Il est vrai que la situation de l’usine de Bessé-sur-Braye, qui fait d’ailleurs écho à la fermeture de l’usine UPM Chapelle Darblay, symbolise bien les difficultés rencontrées par la filière du papier recyclé en France. Après des mois d’incertitude, l’usine sarthoise a trouvé un repreneur canadien : Paper Mill Industries. La relocalisation d’usines de papier recyclé s’inscrirait pleinement dans la dynamique lancée par le Président de la République qui – pour remédier aux difficultés d’approvisionnement de plusieurs secteurs français mis en exergue par le confinement – a annoncé le 28 août dernier que 15 milliards d’euros seraient consacrés, dans le plan de relance, à l’innovation et la relocalisation industrielle.

La filière du papier recyclé pourrait y prendre sa part.

 Vos réflexions doivent-elles permettre au papier de participer à la sobriété numérique, nécessaire comme l’a montré le récent rapport de la mission d’information sénatoriale sur l’empreinte environnementale du numérique, présidé par Hervé Maurey ?
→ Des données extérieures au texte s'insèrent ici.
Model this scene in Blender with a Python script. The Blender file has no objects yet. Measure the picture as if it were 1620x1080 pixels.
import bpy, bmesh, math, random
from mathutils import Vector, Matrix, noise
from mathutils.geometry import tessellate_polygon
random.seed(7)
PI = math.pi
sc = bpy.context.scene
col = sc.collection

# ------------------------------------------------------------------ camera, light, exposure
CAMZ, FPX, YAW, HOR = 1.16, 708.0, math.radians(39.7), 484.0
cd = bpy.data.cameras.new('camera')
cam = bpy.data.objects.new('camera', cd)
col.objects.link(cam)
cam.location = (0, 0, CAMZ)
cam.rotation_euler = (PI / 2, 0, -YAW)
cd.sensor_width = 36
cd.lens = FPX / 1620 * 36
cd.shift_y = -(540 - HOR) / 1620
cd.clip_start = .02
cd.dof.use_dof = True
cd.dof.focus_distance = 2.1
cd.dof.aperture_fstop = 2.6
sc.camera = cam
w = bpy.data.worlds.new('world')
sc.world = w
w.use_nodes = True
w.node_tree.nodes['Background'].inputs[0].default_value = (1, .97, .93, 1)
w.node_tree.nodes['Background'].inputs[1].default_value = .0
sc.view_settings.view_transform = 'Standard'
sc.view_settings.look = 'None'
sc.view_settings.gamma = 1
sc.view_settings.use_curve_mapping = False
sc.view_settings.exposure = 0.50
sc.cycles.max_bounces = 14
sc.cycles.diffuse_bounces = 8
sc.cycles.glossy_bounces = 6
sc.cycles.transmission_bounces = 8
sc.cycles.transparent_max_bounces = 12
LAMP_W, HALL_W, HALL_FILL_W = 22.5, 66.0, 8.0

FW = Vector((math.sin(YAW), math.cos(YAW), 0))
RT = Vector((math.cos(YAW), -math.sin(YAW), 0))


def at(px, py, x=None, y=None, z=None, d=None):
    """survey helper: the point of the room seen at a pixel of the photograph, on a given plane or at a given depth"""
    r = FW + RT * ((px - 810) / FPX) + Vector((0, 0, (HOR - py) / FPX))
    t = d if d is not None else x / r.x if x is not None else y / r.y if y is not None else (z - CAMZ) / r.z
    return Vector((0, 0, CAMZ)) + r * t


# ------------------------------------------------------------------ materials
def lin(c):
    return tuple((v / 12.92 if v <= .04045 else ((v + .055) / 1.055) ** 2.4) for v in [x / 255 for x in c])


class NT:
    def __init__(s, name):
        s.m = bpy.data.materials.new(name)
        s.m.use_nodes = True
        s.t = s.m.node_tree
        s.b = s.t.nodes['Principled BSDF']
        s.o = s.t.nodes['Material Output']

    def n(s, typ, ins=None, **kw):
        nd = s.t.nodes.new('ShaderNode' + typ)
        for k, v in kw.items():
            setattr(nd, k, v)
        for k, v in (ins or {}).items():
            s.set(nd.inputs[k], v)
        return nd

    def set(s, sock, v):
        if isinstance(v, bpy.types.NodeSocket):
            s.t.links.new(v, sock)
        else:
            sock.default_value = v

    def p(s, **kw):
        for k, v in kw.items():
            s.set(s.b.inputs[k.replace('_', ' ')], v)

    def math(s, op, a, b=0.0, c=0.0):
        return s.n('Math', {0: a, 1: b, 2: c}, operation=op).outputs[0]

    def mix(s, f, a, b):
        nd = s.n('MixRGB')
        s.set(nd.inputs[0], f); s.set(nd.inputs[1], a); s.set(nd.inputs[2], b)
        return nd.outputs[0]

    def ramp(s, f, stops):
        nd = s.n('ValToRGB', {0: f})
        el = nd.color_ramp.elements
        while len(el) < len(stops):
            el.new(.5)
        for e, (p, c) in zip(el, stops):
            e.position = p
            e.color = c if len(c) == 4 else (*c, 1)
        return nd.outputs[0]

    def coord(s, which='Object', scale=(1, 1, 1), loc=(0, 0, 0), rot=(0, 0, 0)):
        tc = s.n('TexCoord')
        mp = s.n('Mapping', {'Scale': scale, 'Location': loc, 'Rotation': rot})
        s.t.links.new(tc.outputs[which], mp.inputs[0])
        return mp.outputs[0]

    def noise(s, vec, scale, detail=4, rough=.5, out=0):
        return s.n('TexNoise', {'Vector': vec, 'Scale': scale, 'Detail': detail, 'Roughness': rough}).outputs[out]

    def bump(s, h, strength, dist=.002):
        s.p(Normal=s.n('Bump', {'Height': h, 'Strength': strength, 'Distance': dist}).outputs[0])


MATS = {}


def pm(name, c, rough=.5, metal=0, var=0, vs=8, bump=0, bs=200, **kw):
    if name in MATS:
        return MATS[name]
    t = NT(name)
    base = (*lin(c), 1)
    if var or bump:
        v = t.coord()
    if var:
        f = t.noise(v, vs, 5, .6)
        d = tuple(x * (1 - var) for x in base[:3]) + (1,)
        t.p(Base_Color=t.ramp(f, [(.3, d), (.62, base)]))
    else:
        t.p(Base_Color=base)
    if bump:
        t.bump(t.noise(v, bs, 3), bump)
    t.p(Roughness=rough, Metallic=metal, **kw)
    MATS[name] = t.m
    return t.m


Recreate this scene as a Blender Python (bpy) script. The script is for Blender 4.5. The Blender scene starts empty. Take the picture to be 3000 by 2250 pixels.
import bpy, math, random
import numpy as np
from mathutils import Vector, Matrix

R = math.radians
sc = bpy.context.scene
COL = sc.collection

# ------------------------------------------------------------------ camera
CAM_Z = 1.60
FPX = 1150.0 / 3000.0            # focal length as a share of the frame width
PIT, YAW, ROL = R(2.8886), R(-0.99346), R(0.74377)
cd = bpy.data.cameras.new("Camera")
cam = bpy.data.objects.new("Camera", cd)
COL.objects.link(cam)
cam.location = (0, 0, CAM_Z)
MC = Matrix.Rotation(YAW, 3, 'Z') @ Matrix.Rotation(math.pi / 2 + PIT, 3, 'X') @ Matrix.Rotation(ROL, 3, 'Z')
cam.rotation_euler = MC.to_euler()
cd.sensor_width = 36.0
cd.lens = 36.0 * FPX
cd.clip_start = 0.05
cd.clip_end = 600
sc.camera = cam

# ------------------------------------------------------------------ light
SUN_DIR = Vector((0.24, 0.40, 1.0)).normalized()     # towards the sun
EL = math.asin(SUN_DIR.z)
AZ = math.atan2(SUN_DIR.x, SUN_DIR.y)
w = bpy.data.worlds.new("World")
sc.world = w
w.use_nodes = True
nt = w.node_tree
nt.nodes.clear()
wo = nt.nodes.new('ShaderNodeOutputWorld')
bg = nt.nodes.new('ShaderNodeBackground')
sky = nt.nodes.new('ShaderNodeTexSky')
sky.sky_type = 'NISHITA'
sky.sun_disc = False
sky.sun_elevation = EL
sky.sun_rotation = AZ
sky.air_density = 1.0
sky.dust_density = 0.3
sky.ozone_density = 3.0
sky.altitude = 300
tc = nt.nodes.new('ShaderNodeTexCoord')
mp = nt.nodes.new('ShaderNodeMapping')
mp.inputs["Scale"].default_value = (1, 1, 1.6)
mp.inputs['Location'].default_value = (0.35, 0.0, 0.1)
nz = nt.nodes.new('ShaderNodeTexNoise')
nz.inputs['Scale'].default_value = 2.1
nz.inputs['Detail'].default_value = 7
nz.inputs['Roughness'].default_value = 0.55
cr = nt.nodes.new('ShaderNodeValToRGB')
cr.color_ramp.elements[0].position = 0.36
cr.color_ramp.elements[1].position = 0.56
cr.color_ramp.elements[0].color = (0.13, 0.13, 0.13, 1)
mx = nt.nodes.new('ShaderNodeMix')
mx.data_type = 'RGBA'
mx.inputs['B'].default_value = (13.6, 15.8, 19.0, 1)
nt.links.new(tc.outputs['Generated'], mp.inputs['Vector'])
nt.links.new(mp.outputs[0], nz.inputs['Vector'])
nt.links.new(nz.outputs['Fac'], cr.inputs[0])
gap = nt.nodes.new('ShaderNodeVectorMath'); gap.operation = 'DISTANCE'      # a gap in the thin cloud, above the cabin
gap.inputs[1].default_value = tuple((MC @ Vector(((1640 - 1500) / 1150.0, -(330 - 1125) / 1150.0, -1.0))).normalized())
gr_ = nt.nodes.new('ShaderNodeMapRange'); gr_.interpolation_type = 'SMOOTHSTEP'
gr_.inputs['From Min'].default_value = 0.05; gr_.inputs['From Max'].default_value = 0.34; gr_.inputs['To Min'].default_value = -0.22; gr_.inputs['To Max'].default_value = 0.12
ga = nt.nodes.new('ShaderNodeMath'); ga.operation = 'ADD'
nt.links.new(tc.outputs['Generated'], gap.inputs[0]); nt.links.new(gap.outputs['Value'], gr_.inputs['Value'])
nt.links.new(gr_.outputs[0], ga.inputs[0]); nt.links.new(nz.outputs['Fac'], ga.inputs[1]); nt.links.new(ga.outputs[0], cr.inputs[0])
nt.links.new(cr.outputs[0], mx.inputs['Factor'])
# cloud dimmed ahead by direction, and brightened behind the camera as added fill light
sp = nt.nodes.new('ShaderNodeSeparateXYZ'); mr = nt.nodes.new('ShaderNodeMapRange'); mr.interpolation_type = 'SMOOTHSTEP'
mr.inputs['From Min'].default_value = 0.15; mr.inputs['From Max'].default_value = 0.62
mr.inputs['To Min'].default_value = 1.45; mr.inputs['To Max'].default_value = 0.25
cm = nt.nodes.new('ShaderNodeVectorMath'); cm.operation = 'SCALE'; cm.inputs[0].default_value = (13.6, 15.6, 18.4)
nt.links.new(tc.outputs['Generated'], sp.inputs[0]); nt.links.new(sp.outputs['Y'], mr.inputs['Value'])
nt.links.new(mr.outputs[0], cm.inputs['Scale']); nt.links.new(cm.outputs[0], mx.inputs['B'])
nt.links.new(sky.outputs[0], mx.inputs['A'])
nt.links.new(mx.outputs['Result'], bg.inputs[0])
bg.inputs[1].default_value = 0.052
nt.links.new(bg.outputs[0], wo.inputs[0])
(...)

Vous avez raison. L’usage inconsidéré du numérique pourrait avoir un impact environnemental significatif.  Le rapport que vous citez dresse des pistes intéressantes quant à la nécessité de tendre vers plus de sobriété numérique. Il rappelle notamment que si aucune politique publique n’est déployée en la matière, le numérique pourrait atteindre près de 7% des émissions de gaz à effet de serre de la France, un niveau bien supérieur à celui actuellement émis par le transport aérien (4,7%). Fort de ce constat, l’usage du papier recyclé pourrait représenter une partie de la solution. Favoriser son usage permettrait de diminuer de facto l’usage du numérique. On le voit encore ici. Le papier recyclé constitue une réelle opportunité.